Dimelo: Open Letter to the Maker of a Jenni Rivera Piñata

Dear Robert Martinez,

I come from a generation who grew up thinking that no child's birthday party was complete without at least one drunk Mexican sitting on a roof. We took our piñata entertainment portion of the festivities seriously. That meant blindfolds, spinning each kid three times and facing them the wrong way before sending them off with the baseball bat, while the drunk on the roof laughed hysterically as he mercilessly played with each child by baiting them into complacency before swiftly yanking the piñata out of reach.

We had rules: youngest to oldest, if the kid couldn't lift the bat on their own they got a pass on the Un, dos, tres! spinning thing; three hits and you're out; and if you were stupid enough to run in for candy treasures spilling from the heavens before given the all-clear, it was your own damned fault if you got beaned in the forehead by the still blindfolded older cousin out for piñata blood.

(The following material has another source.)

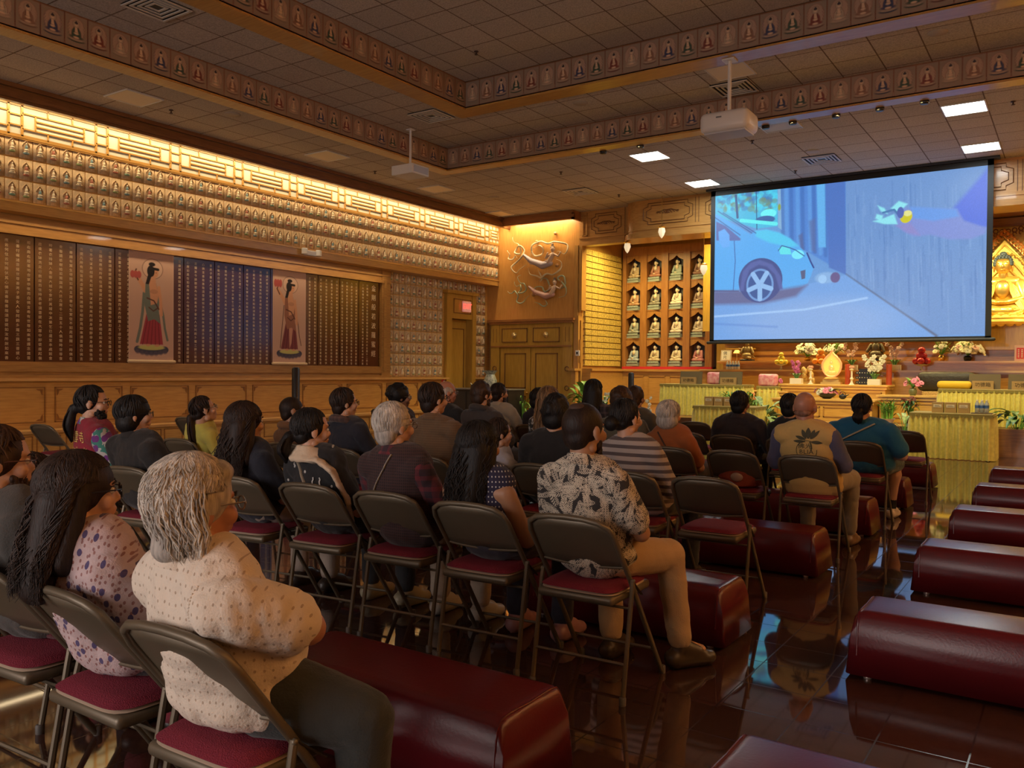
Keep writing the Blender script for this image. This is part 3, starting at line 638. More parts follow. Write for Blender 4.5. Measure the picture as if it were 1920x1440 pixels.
for (x,z,l) in ((-11.38,4.98,'topmost, just under the cornice'),(-11.95,4.80,'above the upper flying figure'),(-11.32,4.14,'right of the upper flying figure'),(-11.20,3.72,'between and right of the two flying figures'),(-12.06,3.42,'left above the lower flying figure')):
    inst('relief_pearl',bm_,(x,YA-.03,z),'small round amber boss on the oak panel, '+l,'wall boss')
# ================================================================ BIG DOUBLE DOORS UNDER THE PANEL
g=thing('cabinet_doors','tall yellow oak double-door cupboard with two drawer fronts under the flying figures','cupboard',(-12.10,YA-.02,0))
b=MB(); b.box((-1.28,-.10,0),(-1.0,.06,2.70)); b.box((1.0,-.10,0),(1.28,.06,2.70)); b.box((-1.0,-.08,2.05),(1.0,.06,2.70)); b.box((-1.0,0,0),(1.0,.1,2.1)); b.build('surround',OLIVE,g)
b=MB(); b.box((-1.36,-.18,2.70),(1.36,.06,2.76)); b.box((-1.32,-.14,2.64),(1.32,0,2.70)); b.box((-1.28,-.12,2.02),(1.28,-.08,2.06)); b.build('cornice',wood('door_cornice',(.34,.15,.04),(.26,.10,.028),grain='x'),g)
for sx in (-1,1):
    d=MB(); x0,x1=(-.98,-.01) if sx<0 else (.01,.98); d.box((x0,-.06,.02),(x1,-.01,2.0)); dd=d.build('door',OLIVE,g)
    e=MB()
    for (u,v) in ((.12,.72),(.92,1.86)):
        for (a,c,p,q_) in ((x0+.14,x1-.14,u,u+.025),(x0+.14,x1-.14,v-.025,v),(x0+.14,x0+.165,u,v),(x1-.165,x1-.14,u,v)): e.box((a,-.075,p),(c,-.06,q_))
    e.build('moulding',CARVE,dd)
    MB().ell((sx*.09,-.10,.80),(.03,.03,.03)).cap((sx*.09,-.06,.80),(sx*.09,-.10,.80),.012,.012).build('knob',BRASS,dd,True)
    f=MB(); f.box((sx*.5-.40,-.10,2.16),(sx*.5+.40,-.08,2.52)); ff=f.build('drawer_front',OLIVE,g)
    e=MB()
    for (a,c,p,q_) in ((sx*.5-.41,sx*.5+.41,2.15,2.17),(sx*.5-.41,sx*.5+.41,2.51,2.53),(sx*.5-.41,sx*.5-.39,2.15,2.53),(sx*.5+.39,sx*.5+.41,2.15,2.53)): e.box((a,-.115,p),(c,-.10,q_))
    e.build('moulding',CARVE,ff)
    k=MB(); k.ell((sx*.5,-.13,2.34),(.08,.05,.08)); k.ell((sx*.5+.03,-.16,2.33),(.06,.04,.035)); k.build('shell_handle',mat('shell_brass',(.62,.48,.22),.35,.6),ff,True)
    e=MB()
    for z in (.5,.95,1.45): e.tube([(sx*1.14+.06*math.cos(q),-.11,z+.06*math.sin(q)) for q in [2*PI*j/10 for j in range(11)]],.012,5)
    e.box((sx*1.14-.06,-.105,2.15),(sx*1.14-.05,-.10,2.53)); e.box((sx*1.14+.05,-.105,2.15),(sx*1.14+.06,-.10,2.53)); e.build('medallions',CARVE,g)
# ================================================================ SHELF WALL WITH SIXTEEN STATUES
sh=thing('statue_shelf','tall oak shelf wall of arched cubbyholes behind the screen','shelf',(-10.62,21.30,1.53))
CW=.628; RHt=.772
b=MB(); b.box((0,.30,0),(2.60,.40,3.25)); 
for c in range(5): b.box((c*CW-.09 if c else 0,-.06,0),(c*CW+.10,.32,3.25))
for r in range(5): b.box((0,-.02,r*RHt-.02),(2.55,.32,r*RHt+.02))
b.box((0,-.05,3.07),(2.6,.3,3.3)); b.build('case',wood('shelf_oak',(.36,.16,.045),(.28,.11,.03)),sh)
for c in range(4):
    for r in range(4):
        x0=c*CW+.10; x1=(c+1)*CW-.09; zt=(r+1)*RHt-.02; xm=(x0+x1)/2; n=6
        L_=[(x0,zt),(x0,zt-.20)]+[(x0+(xm-x0)*t,zt-.20+.14*t**.8-.03*math.sin(t*PI)) for t in [i/n for i in range(1,n+1)]]+[(xm,zt)]
        ar=MB(); ar.prism([(x,z) for x,z in L_]+[],-.01,.02,'y'); ar.prism([(2*xm-x,z) for x,z in L_][::-1],-.01,.02,'y'); ar.build('arch',wood('fret_oak',(.40,.19,.05),(.30,.12,.03)),sh)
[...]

So while I may not have had a clue what my white friends were talking about when they celebrated birthdays with themed parties, I bore witness to the sugar-fueled destruction of Buzz Lightyear, each of the Teenage Mutant Ninja Turtles, and even the Smurfs. It wasn't pretty; paper mache always ended up everywhere. The adults egged on the kids motivated to beat the random representation of the birthday child's favorite character into an unrecognizable pulp and the cheers could be heard for miles when the bat found the sweet spot and the first crack was made.